On a set, he drives directors and fellow actors round the bend with his fussy attention to
minutiae. He once went over the scalps of innumerable extras to see if their hair had been properly dyed. While filming That Touch of Mink, with Doris Day, he went shopping with her and supervised her purchase of shoes, skirts, and blouses to wear in the picture. On the movie lot, he was so disturbed when he saw the paintings on a set wall that he held up production while he went home and returned with better ones from his private collection. “A thousand details add up to one impression,” he explained.
In his studio office are very large photographs of all his wives, and numberless mementos of his long and lofty career. “The good old days are now,” he says, grinning amiably. An editor, checking facts, recently sent a telegram to him, asking, “HOW OLD CARY GRANT?” He wired back, “OLD CARY GRANT FINE. HOW YOU?”

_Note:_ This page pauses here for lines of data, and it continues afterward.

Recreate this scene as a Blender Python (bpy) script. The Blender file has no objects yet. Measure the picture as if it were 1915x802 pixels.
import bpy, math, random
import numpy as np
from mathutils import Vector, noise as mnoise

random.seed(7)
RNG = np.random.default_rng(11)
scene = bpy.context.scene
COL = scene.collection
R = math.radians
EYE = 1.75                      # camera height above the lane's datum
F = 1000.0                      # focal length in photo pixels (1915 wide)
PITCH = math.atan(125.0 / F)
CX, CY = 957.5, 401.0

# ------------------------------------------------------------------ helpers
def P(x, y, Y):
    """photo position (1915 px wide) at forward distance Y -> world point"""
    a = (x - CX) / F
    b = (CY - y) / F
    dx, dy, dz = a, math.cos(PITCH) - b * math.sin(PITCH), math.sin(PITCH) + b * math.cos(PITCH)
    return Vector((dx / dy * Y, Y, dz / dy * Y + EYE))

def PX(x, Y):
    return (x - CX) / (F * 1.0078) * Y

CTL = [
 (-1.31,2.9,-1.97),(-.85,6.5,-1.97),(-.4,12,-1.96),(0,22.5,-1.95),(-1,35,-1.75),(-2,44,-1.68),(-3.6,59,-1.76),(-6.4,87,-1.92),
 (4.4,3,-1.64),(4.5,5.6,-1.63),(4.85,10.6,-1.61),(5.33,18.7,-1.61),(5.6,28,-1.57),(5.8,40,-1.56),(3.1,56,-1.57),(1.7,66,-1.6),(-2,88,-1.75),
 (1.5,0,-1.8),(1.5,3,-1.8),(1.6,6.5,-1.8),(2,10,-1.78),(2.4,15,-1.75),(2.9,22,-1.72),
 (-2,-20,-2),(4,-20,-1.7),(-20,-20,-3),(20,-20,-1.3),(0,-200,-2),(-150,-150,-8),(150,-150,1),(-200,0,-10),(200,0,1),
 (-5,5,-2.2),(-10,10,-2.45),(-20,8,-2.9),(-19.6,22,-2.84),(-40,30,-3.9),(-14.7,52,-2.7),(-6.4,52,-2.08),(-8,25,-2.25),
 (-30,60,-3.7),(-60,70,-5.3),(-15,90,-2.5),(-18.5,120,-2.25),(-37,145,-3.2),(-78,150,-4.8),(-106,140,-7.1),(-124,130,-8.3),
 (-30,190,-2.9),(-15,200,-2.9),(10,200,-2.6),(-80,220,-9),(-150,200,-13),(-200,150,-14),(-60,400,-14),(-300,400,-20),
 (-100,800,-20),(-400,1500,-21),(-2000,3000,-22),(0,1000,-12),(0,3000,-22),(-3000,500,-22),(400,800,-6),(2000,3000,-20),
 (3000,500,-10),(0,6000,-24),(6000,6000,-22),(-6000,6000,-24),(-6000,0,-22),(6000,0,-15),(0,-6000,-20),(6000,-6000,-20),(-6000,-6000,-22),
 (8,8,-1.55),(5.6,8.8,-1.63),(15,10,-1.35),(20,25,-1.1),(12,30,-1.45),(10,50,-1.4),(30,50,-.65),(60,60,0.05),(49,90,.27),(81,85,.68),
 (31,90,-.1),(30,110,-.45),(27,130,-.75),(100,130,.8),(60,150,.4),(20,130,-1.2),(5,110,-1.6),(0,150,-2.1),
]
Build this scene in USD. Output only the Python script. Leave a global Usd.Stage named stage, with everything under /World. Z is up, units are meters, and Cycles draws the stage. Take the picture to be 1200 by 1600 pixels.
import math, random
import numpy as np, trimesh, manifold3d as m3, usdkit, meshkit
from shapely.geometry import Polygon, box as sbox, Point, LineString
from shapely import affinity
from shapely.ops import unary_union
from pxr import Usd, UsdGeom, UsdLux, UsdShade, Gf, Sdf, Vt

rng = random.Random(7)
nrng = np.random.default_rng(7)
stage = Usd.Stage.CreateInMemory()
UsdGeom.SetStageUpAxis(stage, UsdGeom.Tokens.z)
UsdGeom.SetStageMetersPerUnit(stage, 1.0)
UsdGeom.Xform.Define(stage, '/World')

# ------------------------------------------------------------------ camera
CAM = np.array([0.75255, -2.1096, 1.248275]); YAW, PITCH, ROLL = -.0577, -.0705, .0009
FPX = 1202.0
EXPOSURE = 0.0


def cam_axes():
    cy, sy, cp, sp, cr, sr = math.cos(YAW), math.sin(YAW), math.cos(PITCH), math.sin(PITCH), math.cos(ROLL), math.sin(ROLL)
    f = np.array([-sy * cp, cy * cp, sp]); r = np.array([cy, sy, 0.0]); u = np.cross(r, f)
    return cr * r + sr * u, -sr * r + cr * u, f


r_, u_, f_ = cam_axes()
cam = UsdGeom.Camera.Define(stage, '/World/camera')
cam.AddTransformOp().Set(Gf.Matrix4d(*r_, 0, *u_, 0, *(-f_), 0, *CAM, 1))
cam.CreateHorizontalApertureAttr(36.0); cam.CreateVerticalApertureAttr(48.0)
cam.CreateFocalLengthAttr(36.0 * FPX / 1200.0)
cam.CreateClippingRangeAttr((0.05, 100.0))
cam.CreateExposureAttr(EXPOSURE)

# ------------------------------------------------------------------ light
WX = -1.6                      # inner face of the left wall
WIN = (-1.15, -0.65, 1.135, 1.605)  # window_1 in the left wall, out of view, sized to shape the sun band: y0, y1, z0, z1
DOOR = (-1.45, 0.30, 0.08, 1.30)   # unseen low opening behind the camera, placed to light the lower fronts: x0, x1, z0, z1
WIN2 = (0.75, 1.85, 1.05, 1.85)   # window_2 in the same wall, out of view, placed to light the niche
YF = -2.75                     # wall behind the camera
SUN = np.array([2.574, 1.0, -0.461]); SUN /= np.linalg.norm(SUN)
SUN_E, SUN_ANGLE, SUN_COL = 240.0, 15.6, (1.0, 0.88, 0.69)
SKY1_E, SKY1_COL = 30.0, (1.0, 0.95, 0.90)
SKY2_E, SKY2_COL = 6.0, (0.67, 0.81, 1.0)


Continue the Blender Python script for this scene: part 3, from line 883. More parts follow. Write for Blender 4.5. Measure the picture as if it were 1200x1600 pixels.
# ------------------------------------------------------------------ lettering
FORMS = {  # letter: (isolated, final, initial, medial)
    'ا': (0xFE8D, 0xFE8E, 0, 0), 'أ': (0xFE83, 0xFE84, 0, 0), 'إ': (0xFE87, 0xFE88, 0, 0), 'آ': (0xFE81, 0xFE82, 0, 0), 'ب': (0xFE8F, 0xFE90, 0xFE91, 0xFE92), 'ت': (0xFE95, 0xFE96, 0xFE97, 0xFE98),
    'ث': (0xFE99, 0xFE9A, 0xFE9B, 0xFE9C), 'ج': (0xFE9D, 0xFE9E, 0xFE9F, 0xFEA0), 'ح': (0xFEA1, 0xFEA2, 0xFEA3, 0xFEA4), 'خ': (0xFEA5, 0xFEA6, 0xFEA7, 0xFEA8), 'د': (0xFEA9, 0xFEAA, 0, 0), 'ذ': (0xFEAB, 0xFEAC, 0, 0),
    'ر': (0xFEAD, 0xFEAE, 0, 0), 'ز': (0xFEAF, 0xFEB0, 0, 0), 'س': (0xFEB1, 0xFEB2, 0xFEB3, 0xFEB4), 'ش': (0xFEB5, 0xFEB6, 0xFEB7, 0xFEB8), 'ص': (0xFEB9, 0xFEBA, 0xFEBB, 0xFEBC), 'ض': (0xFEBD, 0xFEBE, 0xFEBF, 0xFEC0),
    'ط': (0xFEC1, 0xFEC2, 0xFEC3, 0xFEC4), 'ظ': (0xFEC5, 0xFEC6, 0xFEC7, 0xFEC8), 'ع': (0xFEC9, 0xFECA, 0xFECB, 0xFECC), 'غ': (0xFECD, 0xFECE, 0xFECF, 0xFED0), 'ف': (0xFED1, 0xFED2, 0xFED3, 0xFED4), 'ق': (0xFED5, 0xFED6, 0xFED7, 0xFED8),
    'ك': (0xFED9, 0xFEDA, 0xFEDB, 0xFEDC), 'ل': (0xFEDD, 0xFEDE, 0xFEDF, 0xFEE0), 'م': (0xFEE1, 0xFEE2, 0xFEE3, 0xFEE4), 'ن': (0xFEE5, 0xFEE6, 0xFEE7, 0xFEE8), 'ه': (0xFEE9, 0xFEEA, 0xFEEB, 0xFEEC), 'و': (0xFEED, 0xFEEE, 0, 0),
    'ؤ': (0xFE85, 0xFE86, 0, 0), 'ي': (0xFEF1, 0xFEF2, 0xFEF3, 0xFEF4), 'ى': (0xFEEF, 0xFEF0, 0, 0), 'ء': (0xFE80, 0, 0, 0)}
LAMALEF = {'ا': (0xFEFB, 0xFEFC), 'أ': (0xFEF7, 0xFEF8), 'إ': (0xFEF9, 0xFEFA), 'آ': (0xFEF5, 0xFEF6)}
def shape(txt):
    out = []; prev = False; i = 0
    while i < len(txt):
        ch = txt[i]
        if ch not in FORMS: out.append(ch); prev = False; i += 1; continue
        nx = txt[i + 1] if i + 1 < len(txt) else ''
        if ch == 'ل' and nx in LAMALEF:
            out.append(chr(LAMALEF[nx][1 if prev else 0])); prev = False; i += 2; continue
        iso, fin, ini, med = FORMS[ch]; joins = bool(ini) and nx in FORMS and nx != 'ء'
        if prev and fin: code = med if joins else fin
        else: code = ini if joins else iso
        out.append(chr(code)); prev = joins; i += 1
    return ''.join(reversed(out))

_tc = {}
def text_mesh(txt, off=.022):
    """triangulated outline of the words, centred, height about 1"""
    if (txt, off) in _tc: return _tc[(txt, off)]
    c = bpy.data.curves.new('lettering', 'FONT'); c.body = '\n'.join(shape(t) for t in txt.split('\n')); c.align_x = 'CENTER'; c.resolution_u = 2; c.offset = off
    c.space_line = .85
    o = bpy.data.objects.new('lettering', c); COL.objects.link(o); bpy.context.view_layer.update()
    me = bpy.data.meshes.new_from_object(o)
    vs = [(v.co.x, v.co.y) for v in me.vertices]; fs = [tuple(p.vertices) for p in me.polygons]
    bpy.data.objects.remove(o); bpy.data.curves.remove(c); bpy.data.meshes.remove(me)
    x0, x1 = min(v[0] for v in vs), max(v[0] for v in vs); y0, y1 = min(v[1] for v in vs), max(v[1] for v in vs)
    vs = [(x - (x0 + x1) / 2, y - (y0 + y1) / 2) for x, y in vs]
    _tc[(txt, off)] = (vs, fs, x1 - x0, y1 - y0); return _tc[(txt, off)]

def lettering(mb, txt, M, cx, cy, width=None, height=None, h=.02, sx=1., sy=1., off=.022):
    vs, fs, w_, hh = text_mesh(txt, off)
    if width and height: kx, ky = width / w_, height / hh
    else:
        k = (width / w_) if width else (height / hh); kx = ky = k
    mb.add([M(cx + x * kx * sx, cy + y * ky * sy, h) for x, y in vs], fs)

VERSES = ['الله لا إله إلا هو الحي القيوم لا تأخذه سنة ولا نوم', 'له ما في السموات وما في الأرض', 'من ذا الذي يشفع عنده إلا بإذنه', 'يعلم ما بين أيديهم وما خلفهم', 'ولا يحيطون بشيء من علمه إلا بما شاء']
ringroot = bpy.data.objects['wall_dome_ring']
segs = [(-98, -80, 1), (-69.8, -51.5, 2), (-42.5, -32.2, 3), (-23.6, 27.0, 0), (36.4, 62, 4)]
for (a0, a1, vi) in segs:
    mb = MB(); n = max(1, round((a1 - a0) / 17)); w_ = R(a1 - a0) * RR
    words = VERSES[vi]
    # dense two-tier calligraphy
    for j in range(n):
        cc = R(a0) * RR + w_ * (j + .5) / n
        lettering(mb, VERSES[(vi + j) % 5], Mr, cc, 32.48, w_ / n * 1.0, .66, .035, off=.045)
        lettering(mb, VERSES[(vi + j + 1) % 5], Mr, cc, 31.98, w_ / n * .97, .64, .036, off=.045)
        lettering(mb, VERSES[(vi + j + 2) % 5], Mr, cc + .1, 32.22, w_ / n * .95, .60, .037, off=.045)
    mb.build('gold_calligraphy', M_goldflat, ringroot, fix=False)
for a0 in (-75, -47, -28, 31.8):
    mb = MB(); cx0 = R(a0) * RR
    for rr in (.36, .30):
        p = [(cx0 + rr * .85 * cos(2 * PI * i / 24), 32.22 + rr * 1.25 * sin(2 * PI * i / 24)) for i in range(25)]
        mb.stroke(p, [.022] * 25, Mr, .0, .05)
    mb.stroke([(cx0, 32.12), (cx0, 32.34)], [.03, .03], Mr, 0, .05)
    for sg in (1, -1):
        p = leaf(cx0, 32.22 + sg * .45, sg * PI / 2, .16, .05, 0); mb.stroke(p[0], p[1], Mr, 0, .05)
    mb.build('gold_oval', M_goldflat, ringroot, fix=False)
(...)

IN THE SPORT AND CAMPING SHOW at the New York Coliseum, a former Ping-Pong champion of the United States, Great Britain, Canada, and South America played Ping-Pong with Mrs. John Lindsay, the First Lady of the City of New York, who bobbed gracefully about, hitting sweeping ground strokes in response to the champion’s steady game. “Hi, Mrs. Lindsay!” a voice called from the crowd outside the picket fence surrounding the playing area. “Call me Mary,” said Mary, without taking her eye off the ball. The professional sent up a high, dizzy lob that seemed to come down like a falling leaf. “Ooo!” said Mary. “Show me that one again. I want to try it on my children.” After offering another lob, the pro, with some insolence, began to answer her volleys by raising one leg and hitting the ball with the bottom of his foot. Mrs. Lindsay watched for her chance, and sent a baseline drive whistling past him while his leg waved absurdly in the air.